## BEGIN
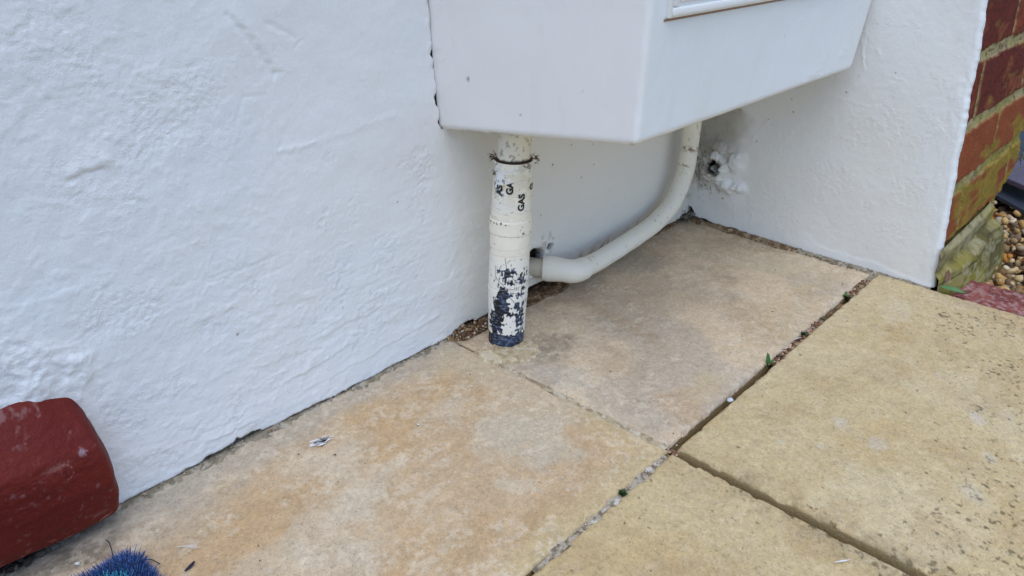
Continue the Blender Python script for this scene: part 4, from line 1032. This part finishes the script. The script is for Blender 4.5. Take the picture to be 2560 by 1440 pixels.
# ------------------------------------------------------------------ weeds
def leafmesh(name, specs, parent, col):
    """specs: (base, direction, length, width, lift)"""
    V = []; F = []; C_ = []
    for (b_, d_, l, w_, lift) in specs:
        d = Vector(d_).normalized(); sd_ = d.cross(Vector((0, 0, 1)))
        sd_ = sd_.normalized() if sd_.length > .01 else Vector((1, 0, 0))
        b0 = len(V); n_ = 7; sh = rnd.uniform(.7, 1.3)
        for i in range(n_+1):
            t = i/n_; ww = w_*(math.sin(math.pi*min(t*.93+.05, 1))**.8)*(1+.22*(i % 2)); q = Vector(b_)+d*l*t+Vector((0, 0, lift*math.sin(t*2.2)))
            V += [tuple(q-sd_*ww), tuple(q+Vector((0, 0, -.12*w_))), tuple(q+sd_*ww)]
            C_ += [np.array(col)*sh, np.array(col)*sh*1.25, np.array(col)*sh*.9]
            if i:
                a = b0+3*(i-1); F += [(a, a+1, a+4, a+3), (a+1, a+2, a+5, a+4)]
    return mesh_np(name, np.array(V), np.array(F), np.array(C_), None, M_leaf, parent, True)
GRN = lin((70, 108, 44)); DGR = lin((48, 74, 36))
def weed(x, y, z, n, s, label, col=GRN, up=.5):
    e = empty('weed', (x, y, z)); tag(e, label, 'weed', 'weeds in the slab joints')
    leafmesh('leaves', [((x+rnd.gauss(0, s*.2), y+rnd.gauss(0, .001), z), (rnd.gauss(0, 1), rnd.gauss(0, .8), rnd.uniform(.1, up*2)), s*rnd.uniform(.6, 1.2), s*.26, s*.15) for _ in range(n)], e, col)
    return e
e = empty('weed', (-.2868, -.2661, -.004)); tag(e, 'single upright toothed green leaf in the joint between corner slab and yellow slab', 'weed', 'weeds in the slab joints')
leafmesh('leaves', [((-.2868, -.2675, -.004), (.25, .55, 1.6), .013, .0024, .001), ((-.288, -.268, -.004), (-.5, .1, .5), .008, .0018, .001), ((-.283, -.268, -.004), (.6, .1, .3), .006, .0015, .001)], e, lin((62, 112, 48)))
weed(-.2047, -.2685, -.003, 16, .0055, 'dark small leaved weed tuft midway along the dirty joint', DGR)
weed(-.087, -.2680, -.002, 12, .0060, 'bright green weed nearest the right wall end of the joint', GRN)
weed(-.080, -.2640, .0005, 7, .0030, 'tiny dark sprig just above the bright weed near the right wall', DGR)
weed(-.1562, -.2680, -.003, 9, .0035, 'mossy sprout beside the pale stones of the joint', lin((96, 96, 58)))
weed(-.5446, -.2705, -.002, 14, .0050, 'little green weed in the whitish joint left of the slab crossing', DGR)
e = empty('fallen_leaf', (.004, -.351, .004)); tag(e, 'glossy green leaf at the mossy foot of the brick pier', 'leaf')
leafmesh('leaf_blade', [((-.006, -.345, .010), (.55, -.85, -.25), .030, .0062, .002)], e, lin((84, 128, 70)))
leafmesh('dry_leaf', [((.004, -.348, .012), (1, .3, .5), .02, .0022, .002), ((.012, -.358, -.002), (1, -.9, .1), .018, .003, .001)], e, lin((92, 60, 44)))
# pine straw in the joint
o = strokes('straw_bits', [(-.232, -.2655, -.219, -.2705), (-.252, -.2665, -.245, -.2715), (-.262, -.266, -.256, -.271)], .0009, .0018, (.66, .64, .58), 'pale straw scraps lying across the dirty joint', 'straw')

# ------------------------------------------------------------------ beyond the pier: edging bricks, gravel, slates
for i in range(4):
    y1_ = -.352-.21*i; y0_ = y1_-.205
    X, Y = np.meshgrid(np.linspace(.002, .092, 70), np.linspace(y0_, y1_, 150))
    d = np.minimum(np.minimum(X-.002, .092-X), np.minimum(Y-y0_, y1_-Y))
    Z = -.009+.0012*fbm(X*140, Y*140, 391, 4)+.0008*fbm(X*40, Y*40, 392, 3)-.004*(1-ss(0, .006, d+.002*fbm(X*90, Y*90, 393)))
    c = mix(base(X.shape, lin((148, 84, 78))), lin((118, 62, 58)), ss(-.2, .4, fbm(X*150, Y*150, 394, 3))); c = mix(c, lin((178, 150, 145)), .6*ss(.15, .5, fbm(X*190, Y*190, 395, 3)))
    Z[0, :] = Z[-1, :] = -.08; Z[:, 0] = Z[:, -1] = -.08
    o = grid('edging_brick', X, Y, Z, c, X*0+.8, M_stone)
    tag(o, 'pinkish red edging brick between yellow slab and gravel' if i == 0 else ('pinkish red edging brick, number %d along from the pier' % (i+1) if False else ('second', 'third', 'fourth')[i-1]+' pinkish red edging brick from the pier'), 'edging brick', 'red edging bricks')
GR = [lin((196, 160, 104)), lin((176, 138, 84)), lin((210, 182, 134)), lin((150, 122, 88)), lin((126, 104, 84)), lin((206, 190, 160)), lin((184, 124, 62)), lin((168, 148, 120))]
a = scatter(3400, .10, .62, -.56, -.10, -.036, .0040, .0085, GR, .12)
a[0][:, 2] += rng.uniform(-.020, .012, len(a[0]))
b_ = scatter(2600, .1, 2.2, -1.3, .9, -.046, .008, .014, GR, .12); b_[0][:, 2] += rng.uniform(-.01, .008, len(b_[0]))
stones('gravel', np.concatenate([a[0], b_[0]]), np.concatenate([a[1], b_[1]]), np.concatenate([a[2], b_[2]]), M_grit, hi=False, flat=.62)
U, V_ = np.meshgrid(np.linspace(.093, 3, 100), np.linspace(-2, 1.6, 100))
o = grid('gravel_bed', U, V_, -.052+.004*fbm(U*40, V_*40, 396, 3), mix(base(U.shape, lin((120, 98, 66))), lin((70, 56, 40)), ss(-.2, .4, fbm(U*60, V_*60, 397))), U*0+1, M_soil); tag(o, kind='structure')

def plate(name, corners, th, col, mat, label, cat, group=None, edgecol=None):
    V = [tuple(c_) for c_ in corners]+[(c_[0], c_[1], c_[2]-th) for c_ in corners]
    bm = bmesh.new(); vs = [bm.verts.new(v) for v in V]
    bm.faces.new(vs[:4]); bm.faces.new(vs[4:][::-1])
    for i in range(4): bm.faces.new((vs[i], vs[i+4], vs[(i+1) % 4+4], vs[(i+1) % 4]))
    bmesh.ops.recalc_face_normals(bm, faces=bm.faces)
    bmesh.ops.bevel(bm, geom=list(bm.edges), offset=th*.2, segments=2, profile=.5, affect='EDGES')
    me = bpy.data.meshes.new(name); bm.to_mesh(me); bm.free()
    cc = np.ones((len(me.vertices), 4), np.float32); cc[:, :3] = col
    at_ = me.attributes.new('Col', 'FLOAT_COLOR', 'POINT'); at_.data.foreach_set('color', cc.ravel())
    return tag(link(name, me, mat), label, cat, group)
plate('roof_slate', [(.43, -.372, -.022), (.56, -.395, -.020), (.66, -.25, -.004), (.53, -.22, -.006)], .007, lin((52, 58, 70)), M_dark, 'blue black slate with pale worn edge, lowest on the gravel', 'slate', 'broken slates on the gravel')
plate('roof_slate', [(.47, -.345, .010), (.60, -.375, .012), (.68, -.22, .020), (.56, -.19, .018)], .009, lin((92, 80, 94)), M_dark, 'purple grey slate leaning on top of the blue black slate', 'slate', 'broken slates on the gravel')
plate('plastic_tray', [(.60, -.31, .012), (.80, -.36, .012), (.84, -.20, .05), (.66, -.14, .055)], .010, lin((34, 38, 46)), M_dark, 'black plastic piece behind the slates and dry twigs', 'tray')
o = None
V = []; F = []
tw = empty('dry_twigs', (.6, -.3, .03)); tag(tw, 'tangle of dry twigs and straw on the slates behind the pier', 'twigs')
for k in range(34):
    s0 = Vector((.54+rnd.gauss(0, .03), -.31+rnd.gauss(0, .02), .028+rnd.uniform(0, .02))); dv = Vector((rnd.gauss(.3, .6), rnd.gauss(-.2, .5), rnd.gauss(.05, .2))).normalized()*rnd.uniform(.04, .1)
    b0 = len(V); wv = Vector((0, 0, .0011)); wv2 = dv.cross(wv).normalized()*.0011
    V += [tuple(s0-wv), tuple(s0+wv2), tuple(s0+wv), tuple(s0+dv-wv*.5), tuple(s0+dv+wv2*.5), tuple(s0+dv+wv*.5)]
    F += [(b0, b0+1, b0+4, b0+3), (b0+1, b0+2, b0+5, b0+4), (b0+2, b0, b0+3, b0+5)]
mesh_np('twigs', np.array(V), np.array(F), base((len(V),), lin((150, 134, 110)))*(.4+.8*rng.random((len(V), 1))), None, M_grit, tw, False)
## END
## BEGIN
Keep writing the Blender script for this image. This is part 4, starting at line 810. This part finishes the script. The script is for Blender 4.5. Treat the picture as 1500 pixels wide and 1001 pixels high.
## END
Written problem:
Find every line holding the word "part"; give their count and nothing else.

Output for this exercise:
2